A product development process encompasses all seven stages of taking a concept through to market launch and beyond. This includes everything from identifying a market need to setting internal KPIs and creating go-to-market materials.
Definition of product development stages
The seven stages of product development are presented sequentially here. Although interdependent, you typically cannot start the next stage without completing the prior. However, you may revisit prior stages and make adjustments throughout the product development process. The definitions in the table below capture the essence of each stage — it is up to your product team to color in the details based on your organization, market, product, and customer base.
1. Strategize | Define goals and initiatives |
2. Ideate | Brainstorm and capture promising ideas |
3. Plan | Refine ideas based on strategic goals, estimated product value, and team capacity |
4. Showcase | Share roadmaps and go-to-market plans with stakeholders |
5. Build | Deliver new functionality via agile development |
6. Launch | Bring those exciting new capabilities to market |
7. Analyze | Assess realized product value by tracking customer usage and love |
Product development process flowchart
Process visuals are effective in supporting adherence. A visual such as a flowchart is particularly helpful is particularly helpful if you are rolling out a formal product development process for the first time. You can use it as a reference tool and discussion point when discussing organizational and workflow adjustments.

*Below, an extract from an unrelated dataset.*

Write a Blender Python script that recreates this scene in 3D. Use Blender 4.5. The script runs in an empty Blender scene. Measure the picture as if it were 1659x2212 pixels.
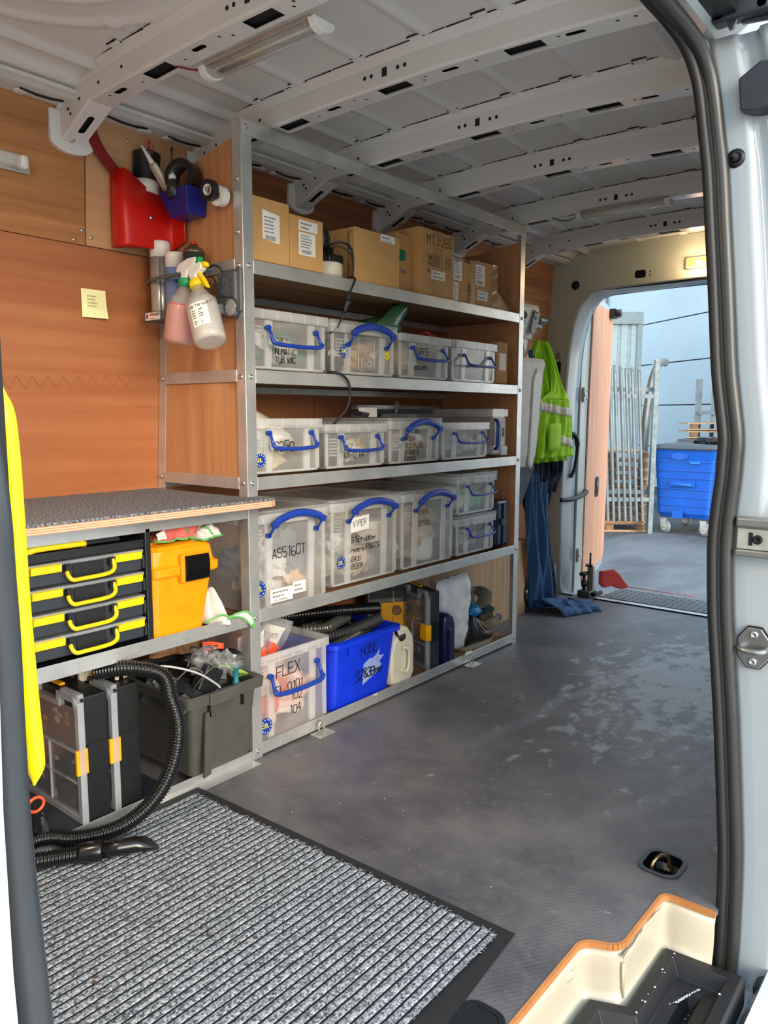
import bpy, bmesh, math, random
from mathutils import Matrix, Vector, noise
random.seed(7)
S = bpy.context.scene
COL = S.collection
R = math.radians
V = Vector

# ---------------------------------------------------------------- camera
cam_data = bpy.data.cameras.new('camera')
cam = bpy.data.objects.new('camera', cam_data)
COL.objects.link(cam)
CX = ((0.633680, 0.096636, -0.767536), (-0.773592, 0.082098, -0.628343), (0.002293, 0.991928, 0.126781))
cam.matrix_world = Matrix(((CX[0][0], CX[0][1], CX[0][2], -1.5433), (CX[1][0], CX[1][1], CX[1][2], -1.8001),
                           (CX[2][0], CX[2][1], CX[2][2], 1.1), (0, 0, 0, 1)))
cam_data.sensor_fit = 'HORIZONTAL'
cam_data.sensor_width = 36
cam_data.lens = 36 * 1660 / 1659
cam_data.clip_start = 0.02
S.camera = cam

# ---------------------------------------------------------------- light, exposure
S.view_settings.view_transform = 'Standard'
S.view_settings.look = 'None'
S.view_settings.gamma = 1
S.view_settings.use_curve_mapping = False
S.view_settings.exposure = 1.52
W = bpy.data.worlds.new('sky')
S.world = W
W.use_nodes = True
nt = W.node_tree
bg = nt.nodes['Background']
tc = nt.nodes.new('ShaderNodeTexCoord')
sp = nt.nodes.new('ShaderNodeSeparateXYZ')
rp = nt.nodes.new('ShaderNodeValToRGB')
nt.links.new(tc.outputs['Generated'], sp.inputs[0])
nt.links.new(sp.outputs['Z'], rp.inputs[0])
rp.color_ramp.elements[0].position = 0.0
rp.color_ramp.elements[0].color = (0.90, 0.92, 0.90, 1)
rp.color_ramp.elements[1].position = 0.75
rp.color_ramp.elements[1].color = (0.50, 0.70, 0.95, 1)
nt.links.new(rp.outputs[0], bg.inputs[0])
bg.inputs[1].default_value = 1.0
sun_d = bpy.data.lights.new('low_sun', 'SUN')
sun_d.energy = 1.35
sun_d.angle = R(28)
sun_d.color = (1.0, 0.86, 0.68)
sun = bpy.data.objects.new('low_sun', sun_d)
COL.objects.link(sun)
sun.rotation_euler = V((0.30, 0.90, -0.30)).to_track_quat('-Z', 'Y').to_euler()

# ---------------------------------------------------------------- helpers
def lin(h):
    h = h.lstrip('#')
    c = [int(h[i:i + 2], 16) / 255 for i in (0, 2, 4)]
    return tuple((x / 12.92 if x <= .04045 else ((x + .055) / 1.055) ** 2.4) for x in c) + (1,)

class NB:
    """small wrapper for node graphs"""
    def __init__(s, name):
        s.m = bpy.data.materials.new(name); s.m.use_nodes = True
        s.t = s.m.node_tree; s.n = s.t.nodes; s.l = s.t.links
        s.b = s.n['Principled BSDF']; s.out = s.n['Material Output']
        s.tc = s.n.new('ShaderNodeTexCoord')
        s.co = s.tc.outputs['Object']
    def add(s, typ, **k):
        n = s.n.new(typ)
        for a, b in k.items(): setattr(n, a, b)
        return n
    def link(s, a, b): s.l.new(a, b)
    def mapping(s, scale=(1, 1, 1), rot=(0, 0, 0), loc=(0, 0, 0)):
        m = s.add('ShaderNodeMapping'); m.inputs['Scale'].default_value = scale
        m.inputs['Rotation'].default_value = rot; m.inputs['Location'].default_value = loc
        s.link(s.co, m.inputs[0]); return m.outputs[0]
    def noise(s, scale, detail=3, vec=None, rough=.5):
        n = s.add('ShaderNodeTexNoise'); n.inputs['Scale'].default_value = scale
        n.inputs['Detail'].default_value = detail; n.inputs['Roughness'].default_value = rough
        s.link(vec if vec is not None else s.co, n.inputs['Vector']); return n.outputs['Fac']
    def ramp(s, fac, a, b, pa=.3, pb=.7):
        r = s.add('ShaderNodeValToRGB'); e = r.color_ramp.elements
        e[0].position = pa; e[1].position = pb; e[0].color = a; e[1].color = b
        s.link(fac, r.inputs[0]); return r.outputs[0]
    def mix(s, fac, a, b, mode='MIX'):
        m = s.add('ShaderNodeMix', data_type='RGBA', blend_type=mode)
        for sock, v in ((m.inputs[0], fac), (m.inputs[6], a), (m.inputs[7], b)):
            if hasattr(v, 'links'): s.link(v, sock)
            else: sock.default_value = v
        return m.outputs[2]
    def math(s, op, a, b=0.0, clamp=False):
        m = s.add('ShaderNodeMath', operation=op, use_clamp=clamp)
        for sock, v in ((m.inputs[0], a), (m.inputs[1], b)):
            if hasattr(v, 'links'): s.link(v, sock)
            else: sock.default_value = v
        return m.outputs[0]
    def bump(s, h, strength=.3, dist=.002):
        b = s.add('ShaderNodeBump'); b.inputs['Strength'].default_value = strength
        b.inputs['Distance'].default_value = dist
        s.link(h, b.inputs['Height']); s.link(b.outputs[0], s.b.inputs['Normal'])
    def set(s, col=None, rough=None, metal=None, spec=None, **k):
        def put(n, v):
            if hasattr(v, 'links'): s.link(v, s.b.inputs[n])
            else: s.b.inputs[n].default_value = v
        if col is not None: put('Base Color', col)
        if rough is not None: put('Roughness', rough)
        if metal is not None: put('Metallic', metal)
        if spec is not None: put('Specular IOR Level', spec)
        for a, b in k.items(): put(a.replace('_', ' '), b)
        return s.m

MC = {}
def mat(hexcol, rough=.5, metal=0, var=.12, vs=18, bump=0, bs=200, spec=.5, **k):
    """plain procedural material: slight colour drift and relief"""
    key = (hexcol, rough, metal, var, vs, bump, bs, spec, tuple(k.items()))
    if key in MC: return MC[key]
    b = NB('m_' + hexcol.strip('#')); c = lin(hexcol)
    d = tuple(x * (1 - var) for x in c[:3]) + (1,); e = tuple(min(1, x * (1 + var * .7)) for x in c[:3]) + (1,)
    b.set(b.ramp(b.noise(vs, 4), d, e), rough, metal, spec, **k)
    if bump: b.bump(b.noise(bs, 2), bump, .001)
    MC[key] = b.m
    return b.m

def plywood(name, a, b_, axis='z', scale=1.0, rough=.55):
    b = NB(name)
    st = {'z': (34, 34, 1.6), 'x': (1.6, 34, 34), 'y': (34, 1.6, 34)}[axis]
    v = b.mapping(tuple(x * scale for x in st))
    n1 = b.noise(1.6, 6, v, .62)
    n2 = b.noise(2.2, 3)
    c = b.ramp(n1, lin(a), lin(b_), .36, .66)
    c = b.mix(b.math('MULTIPLY', b.ramp(n2, (0, 0, 0, 1), (1, 1, 1, 1), .45, .75), .35), c, lin(a))
    b.set(c, rough, 0, .35); b.bump(n1, .12, .001)
    return b.m

def clear_plastic(name, tint, fac, rough=.25, gloss=.08):
    b = NB(name)
    tr = b.add('ShaderNodeBsdfTransparent'); tr.inputs[0].default_value = (.97, .98, .98, 1)
    df = b.add('ShaderNodeBsdfPrincipled'); df.inputs['Base Color'].default_value = lin(tint)
    df.inputs['Roughness'].default_value = rough
    tl = b.add('ShaderNodeBsdfTranslucent'); tl.inputs[0].default_value = lin(tint)
    m0 = b.add('ShaderNodeMixShader'); m0.inputs[0].default_value = .4
    b.link(df.outputs[0], m0.inputs[1]); b.link(tl.outputs[0], m0.inputs[2])
    m = b.add('ShaderNodeMixShader')
    f = b.ramp(b.noise(9, 3), (fac * .8,) * 3 + (1,), (fac * 1.2,) * 3 + (1,), .3, .7)
    b.link(f, m.inputs[0])
    b.link(tr.outputs[0], m.inputs[1]); b.link(m0.outputs[0], m.inputs[2])
    gl = b.add('ShaderNodeBsdfGlossy'); gl.inputs['Roughness'].default_value = rough * .6
    lw = b.add('ShaderNodeLayerWeight'); lw.inputs[0].default_value = .35
    m2 = b.add('ShaderNodeMixShader')
    b.link(b.math('MULTIPLY', lw.outputs['Facing'], gloss * 4, True), m2.inputs[0])
    b.link(m.outputs[0], m2.inputs[1]); b.link(gl.outputs[0], m2.inputs[2])
    b.link(m2.outputs[0], b.out.inputs[0])
    return b.m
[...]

Many product teams create their own product development process flowcharts using templates that they can update to reflect the unique details of their organization and product.
How to optimize the product development process?
Product development practices evolve over time. Whether you are just getting started or refining an existing workflow, optimizing your product development process is a vital part of continual improvement.
If your product team follows a specific product development methodology, such as scrum, you may have built-in checkpoints for evaluating the effectiveness of the team’s output. Those do not supplant the need for dedicated optimization efforts to the overall product development process.
The five steps outlined below show a basic flow that product teams can follow:
1. Discuss and agree to process
Refer back to the visual or written documentation your team created. Discuss the details within each stage. Are there any consistent roadblocks? Areas of tension or dysfunction? Work together to find solutions and agree to any updates as a group.
2. Define roles and responsibilities
Product team members should have clarity around their roles in the process. Review roles and responsibilities, especially as related to any speed bumps revealed in step one. Ask for verbal commitments to the duties defined and honor the critical role each group plays in product success.
3. Assess success metrics
Performance is a very real dimension of product success. Do you have the right product goals in place? Is the team aware of how product value will be measured in production and in market?
4. Evaluate tools
Tooling is another dimension to consider. The product development process you have set out requires cohesion. Is the team using a purpose-built product development tool that allows for tracking at every stage of the process?
5. Incorporate learnings
Reflect on the process after each major release or go-to-market launch. Take what you have revealed through each of the prior steps and see where you can immediately refine the process. Just as you strive to continually improve your product, you want to give the same level of care and attention to the process behind it.